Cambio de guardia
Camus, 60 años
A mitad de distancia entre miseria y sol, Albert Camus nos habla en presente

«Fui colocado a mitad de distancia entre la miseria y el sol. La miseria me impidió creer que todo está bien bajo el sol y en la historia; el sol me enseñó que la historia no lo es todo». En 1937, cuando fija ese ... autorretrato, Albert Camus tiene 24 años. Y es ya Camus, de una pieza. Majestuosa. El 4 de enero de 1960, un Facel-Vega se incrusta contra un árbol. Y la pieza majestuosa se hace añicos.
Sesenta años después, Camus sigue siéndonos el más cercano de esa extraordinaria generación de escritores que alcanzó la edad de hombre con la segunda guerra mundial. Y hay algo misterioso en esa cercanía. Camus no es, desde luego, el más académicamente sólido de ellos: y sus ensayos se resienten de ello, pese a la justeza de sus envites. De su obra narrativa queda en pie El extranjero, que está a años luz de la escritura de su tiempo -con la sola excepción quizá del odioso Céline-. Pero su teatro ha envejecido. Paradójicamente, son las líneas más dictadas en lo efímero, las periodísticas, las que perduran intemporales. Camus, inmenso moralista, escritor que desborda generosidad, es para mí, ante todo, el redactor de urgencia de artículos breves para un periódico clandestino, Combat, algunos de cuyos redactores pagaron su apuesta con la vida: la voz de aquel escueto «ejército de las sombras», sacrificado sin apenas esperanza.

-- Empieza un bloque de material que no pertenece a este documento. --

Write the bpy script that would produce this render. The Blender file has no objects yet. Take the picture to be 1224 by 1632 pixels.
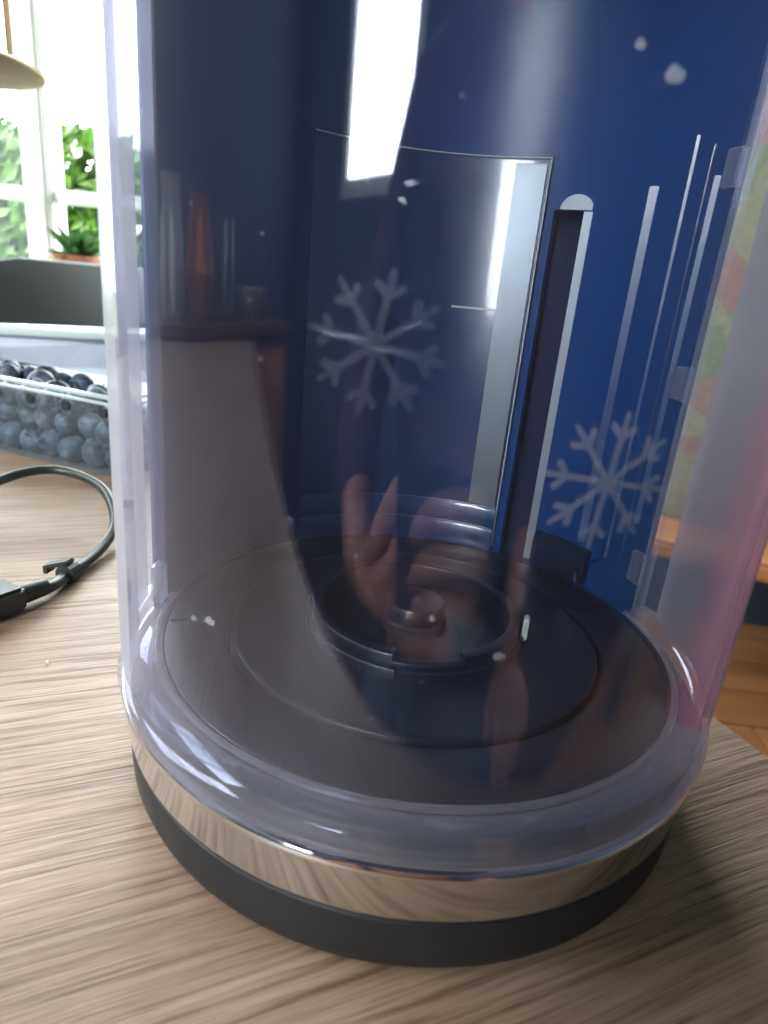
import bpy, bmesh, math, random
from mathutils import Vector, Matrix, noise
from mathutils.geometry import tessellate_polygon
random.seed(7)
R = math.radians
S = 0.7                        # the canister was measured in its own units; S brings them to metres
scene = bpy.context.scene
col = scene.collection

# ---------------------------------------------------------------- camera
cam_d = bpy.data.cameras.new("camera")
cam = bpy.data.objects.new("camera", cam_d); col.objects.link(cam); scene.camera = cam
yaw, pit, roll = R(-4.086), R(18.953), R(5.508)
Fw = Vector((math.sin(yaw)*math.cos(pit), math.cos(yaw)*math.cos(pit), -math.sin(pit)))
Rt = Vector((math.cos(yaw), -math.sin(yaw), 0)); Up = Rt.cross(Fw)
Rt2 = Rt*math.cos(roll) + Up*math.sin(roll); Up2 = -Rt*math.sin(roll) + Up*math.cos(roll)
CAM = Vector((0, -0.2061, 0.1569))*S
m = Matrix.Identity(4)
for i in range(3):
    m[i][0], m[i][1], m[i][2], m[i][3] = Rt2[i], Up2[i], -Fw[i], CAM[i]
cam.matrix_world = m
cam_d.sensor_fit = 'VERTICAL'; cam_d.sensor_height = 36; cam_d.lens = 36*1000/1632
cam_d.clip_start = 0.005; cam_d.clip_end = 200
cam_d.dof.use_dof = True; cam_d.dof.focus_distance = 0.175; cam_d.dof.aperture_fstop = 19

# ---------------------------------------------------------------- daylight outside the windows
world = bpy.data.worlds.new("World"); scene.world = world; world.use_nodes = True
bg = world.node_tree.nodes["Background"]
bg.inputs[0].default_value = (0.93, 0.97, 1.0, 1); bg.inputs[1].default_value = 15.0
world.cycles.sampling_method = 'MANUAL'; world.cycles.sample_map_resolution = 256
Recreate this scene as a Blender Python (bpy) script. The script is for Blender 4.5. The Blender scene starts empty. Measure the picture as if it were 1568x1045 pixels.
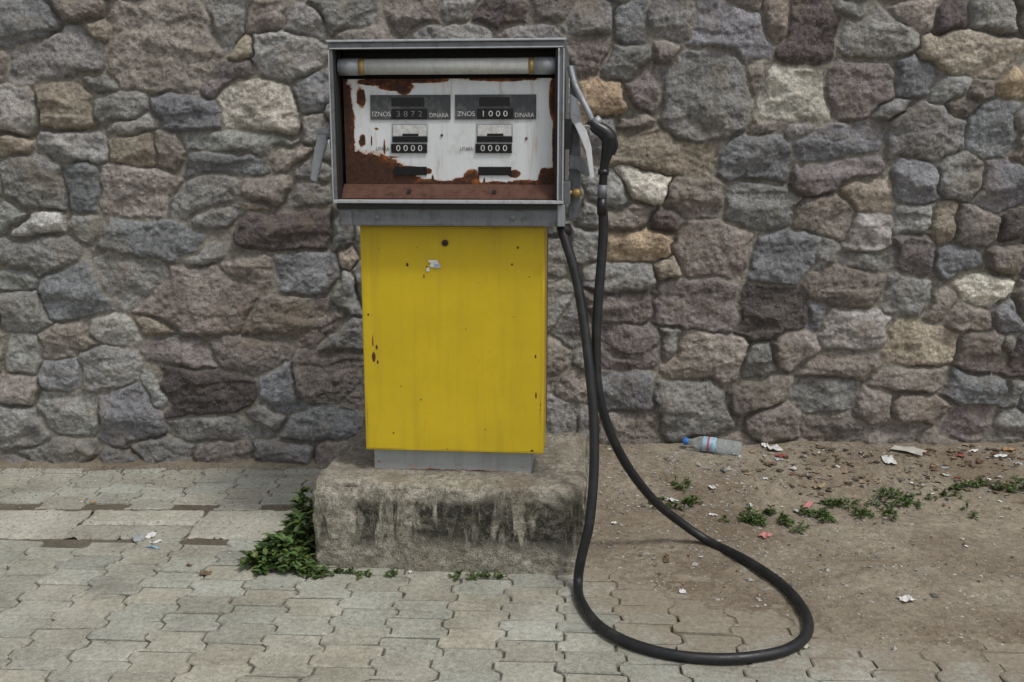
import bpy, bmesh, math, random
import numpy as np
from mathutils import Vector, Matrix, noise as mn
random.seed(7); rng=np.random.default_rng(7)
S=bpy.context.scene
S.view_settings.view_transform='Standard'; S.view_settings.look='None'; S.view_settings.exposure=0
# ------------------------------------------------------------ camera
F=1524.0; PITCH=math.radians(10.9); H=1.33
cp,sp=math.cos(PITCH),math.sin(PITCH)
cd=bpy.data.cameras.new("camera"); cam=bpy.data.objects.new("camera",cd); S.collection.objects.link(cam)
cam.location=(0,0,H); cam.rotation_euler=(math.radians(90)-PITCH,0,0)
cd.sensor_width=36; cd.lens=35; cd.clip_start=.05; cd.clip_end=500
S.camera=cam
# survey helpers: measured bearings -> metric points on a known real plane
def W(u,v,Y):
    a=(u-784)/F; b=-(v-522.5)/F; t=Y/(cp+sp*b)
    return Vector((t*a,Y,H+t*(-sp+b*cp)))
def G(u,v,z=0.0):
    a=(u-784)/F; b=-(v-522.5)/F; t=(H-z)/(sp-b*cp)
    return Vector((t*a,t*(cp+sp*b),z))
def lin(c):
    return [((x/255)/12.92 if x/255<=.04045 else ((x/255+.055)/1.055)**2.4) for x in c]
# ------------------------------------------------------------ numpy noise
def _h(ix,iy,s):
    n=(ix.astype(np.int64)*374761393+iy.astype(np.int64)*668265263+s*974634777)&0xffffffff
    n=((n^(n>>13))*1274126177)&0xffffffff
    return ((n^(n>>16))&0xffff)/65535.0
def vn(x,y,s=0):
    ix=np.floor(x);iy=np.floor(y);fx=x-ix;fy=y-iy
    fx=fx*fx*fx*(fx*(fx*6-15)+10);fy=fy*fy*fy*(fy*(fy*6-15)+10)
    a=_h(ix,iy,s);b=_h(ix+1,iy,s);c=_h(ix,iy+1,s);d=_h(ix+1,iy+1,s)
    return (a*(1-fx)+b*fx)*(1-fy)+(c*(1-fx)+d*fx)*fy-.5
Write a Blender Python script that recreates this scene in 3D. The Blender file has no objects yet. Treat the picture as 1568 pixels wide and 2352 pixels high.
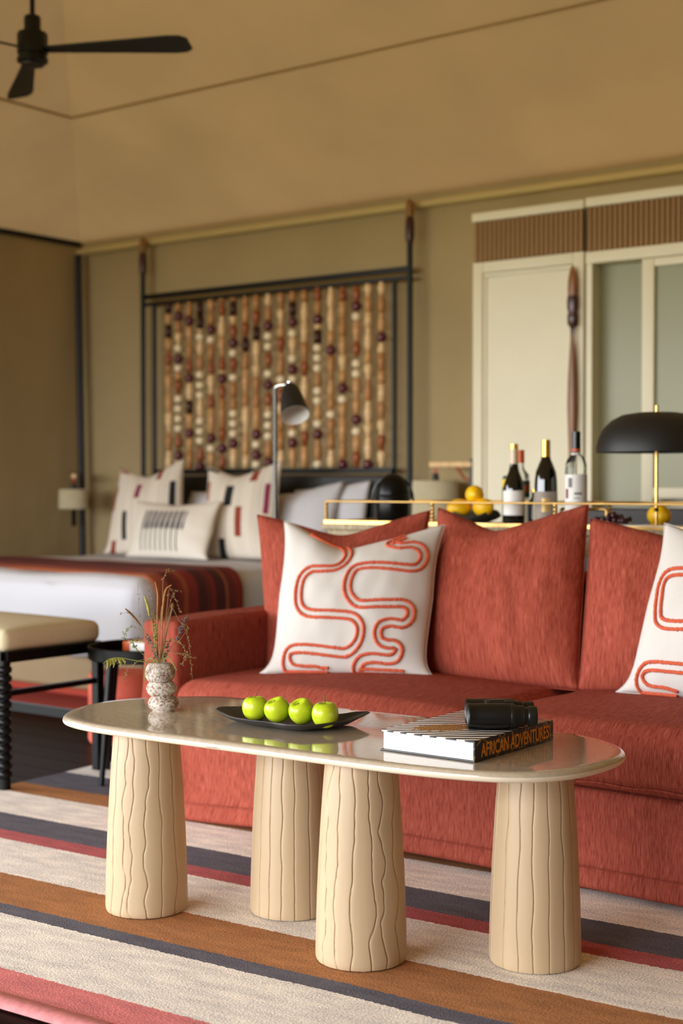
import bpy, bmesh, math, random
from mathutils import Vector, Matrix
from mathutils import noise as mnoise
random.seed(7)
SC = bpy.context.scene
COL = SC.collection
PI = math.pi

# ------------------------------------------------------------------ camera
F_PX = 3294.0
YAW = math.radians(37)
cam_d = bpy.data.cameras.new('camera')
cam_d.sensor_fit = 'VERTICAL'
cam_d.sensor_height = 36.0
cam_d.lens = F_PX / 2352 * 36
cam_d.clip_start = 0.05
cam_d.clip_end = 500
cam_d.dof.use_dof = True
cam_d.dof.focus_distance = 3.35
cam_d.dof.aperture_fstop = 2.6
cam = bpy.data.objects.new('camera', cam_d)
COL.objects.link(cam)
cam.location = (0, 0, 1.10)
cam.rotation_euler = (PI / 2 - math.atan(66 / F_PX), 0, YAW)
SC.camera = cam

# ------------------------------------------------------------------ sky, daylight, exposure
w = bpy.data.worlds.new('overcast_sky')
SC.world = w
w.use_nodes = True
bg = w.node_tree.nodes['Background']
bg.inputs[0].default_value = (0.94, 0.975, 1.03, 1)
bg.inputs[1].default_value = 13.2


def portal(name, loc, rot, sx, sy):
    l = bpy.data.lights.new(name, 'AREA')
    l.shape = 'RECTANGLE'
    l.size = sx
    l.size_y = sy
    l.cycles.is_portal = True
    o = bpy.data.objects.new(name, l)
    COL.objects.link(o)
    o.location = loc
    o.rotation_euler = rot


portal('front_opening_light', (-4.1, -3.0, 1.2), (PI / 2, 0, 0), 6.3, 3.0)
portal('side_opening_light', (-7.25, -0.4, 1.2), (PI / 2, 0, -PI / 2), 5.2, 3.0)
SC.view_settings.view_transform = 'Standard'
SC.view_settings.look = 'None'
SC.view_settings.gamma = 1
SC.view_settings.use_curve_mapping = False
SC.view_settings.exposure = 0.0
SC.cycles.use_denoising = True
SC.cycles.max_bounces = 10
SC.cycles.diffuse_bounces = 6
SC.cycles.glossy_bounces = 4
SC.cycles.transmission_bounces = 8
SC.cycles.sample_clamp_indirect = 6
SC.cycles.caustics_reflective = False
SC.cycles.caustics_refractive = False


# ------------------------------------------------------------------ materials
def lin(c):
    return tuple((x / 255 / 12.92 if x <= 10 else ((x / 255 + 0.055) / 1.055) ** 2.4) for x in c)


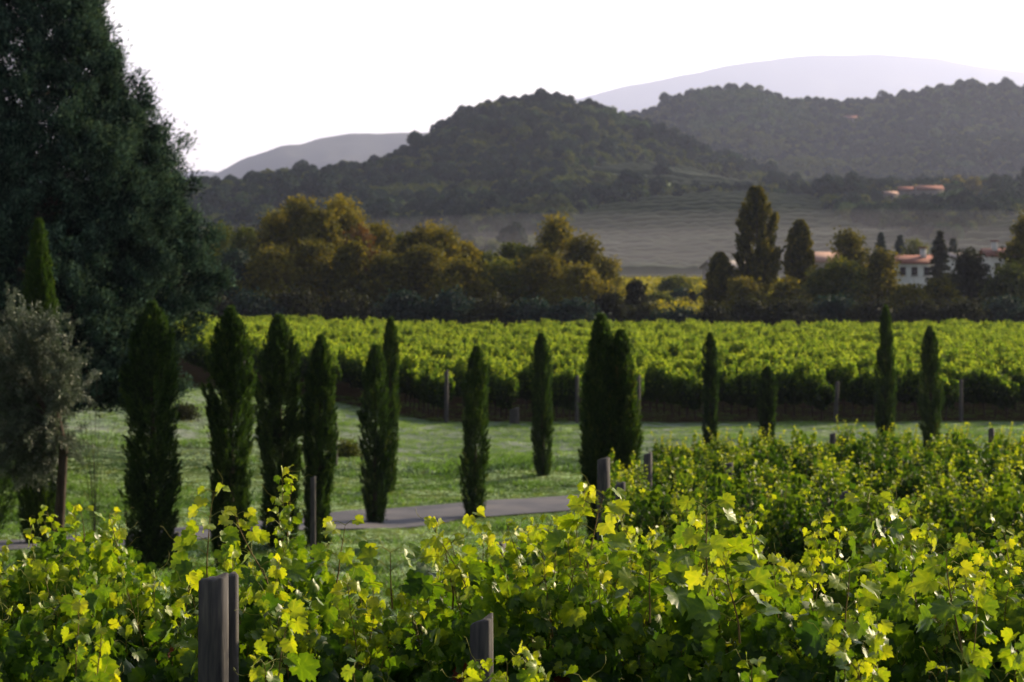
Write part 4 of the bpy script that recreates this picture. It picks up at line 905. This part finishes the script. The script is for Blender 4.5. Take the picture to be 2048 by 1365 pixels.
# far mountains
def mountain(name, prof, D, depth, seed):
    X_ = [a for a, b in prof]; Y_ = [b for a, b in prof]; pxs = np.linspace(min(X_), max(X_), 300); ds = np.linspace(-1, 1, 41)
    yy = np.interp(pxs, X_, Y_); z = (HY - yy) * D / F
    A_, B_ = np.meshgrid(pxs, ds); sh = np.clip(1 - np.abs(B_) ** 1.4, 0, 1)
    d = D + B_ * depth; Z_ = z[None] * sh + (fbm(at(A_, d), d, 1 / (D * .035), 5) - .5) * D * .014 * (.30 + np.clip(np.abs(B_) * 3, 0, 1)) - 5
    tag(grid_mesh(name, A_ * 0 + at(A_, d), d, Z_, M['mount']), kind='structure')
mountain('mountain', [(-1500, 470), (200, 430), (360, 382), (420, 352), (480, 325), (560, 296), (640, 276), (700, 268), (830, 262), (950, 262), (1100, 290), (1500, 420), (1800, 520)], 7500, 1300, 1)
mountain('mountain', [(-1500, 400), (0, 372), (330, 345), (390, 339), (430, 344), (480, 360), (900, 420), (1400, 500)], 12000, 1500, 2)
mountain('mountain', [(900, 300), (1100, 215), (1180, 190), (1260, 170), (1350, 156), (1430, 138), (1520, 122), (1640, 112), (1760, 110), (1880, 118), (1980, 134), (2100, 150), (2600, 200), (3500, 400)], 21000, 2500, 3)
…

El mito de Sísifo y El hombre rebelde fueron mi puerta de acceso -yo tenía quince años- a la filosofía. De la cual no iba a salir ya nunca. Y que ese aprendizaje primero -o ese primer amor, si se prefiere- me viniera, no de una obra académica, sino del girar de un literato sobre las aporías de su literatura, me salvó de la insípida pedantería tan común en mi gremio. Supe muy pronto que hay más pensar vivo -e infinitamente más tragedia- en la breve columna de un clandestino que sabe estar escribiendo tal vez sus últimas líneas, que en la cháchara fofa de los solemnes profesores.
Y Camus me llevó al «maestro de su juventud»: André Malraux. Que fue, junto a él, el único en llevar una vida aún más épica que la de los héroes de sus novelas. Me llevó, para ser preciso, una mínima declaración del Camus al que acaban de notificar su premio Nobel: «Malraux lo hubiera merecido más que yo». Y una respuesta del maravillosamente arrogante Malraux: «Mi querido Camus, la actitud de usted nos honra a los dos». Hoy, sesenta años después del impacto del Facel-Vega, me pregunto cuál de ambas vidas, cuál de ambas obras, fue la más extraordinaria. Paralelas. Aun en el vértigo de la muerte en la carretera, que arrebataría a Malraux sus dos hijos, un año y medio más tarde.
Releo los artículos de Camus en Combat. Y, en estos días en los que Qassem Suleimani, torturador y asesino de millares de inocentes iraníes, ha sido finalmente abatido en Bagdad, recupero la gravedad de un artículo del año 1944 acerca de la Gestapo: «¿Quién osaría hablar de perdón? Está en la más eterna y sagrada de las justicias, perdonar quizá por todos aquellos de los nuestros que murieron bajo la tortura sin haber hablado, con la paz superior de un corazón que jamás traicionó a nadie. Pero también lo está golpear terriblemente en nombre de aquellos que, habiendo sido quizás los más valerosos de nosotros, fueron reducidos a la cobardía, degradados en su alma, y que murieron desesperados, llevándose, en un corazón para siempre arrasado, su odio y su desprecio hacia sí mismos».
60 años después, a mitad de distancia entre miseria y sol, Albert Camus nos habla en presente.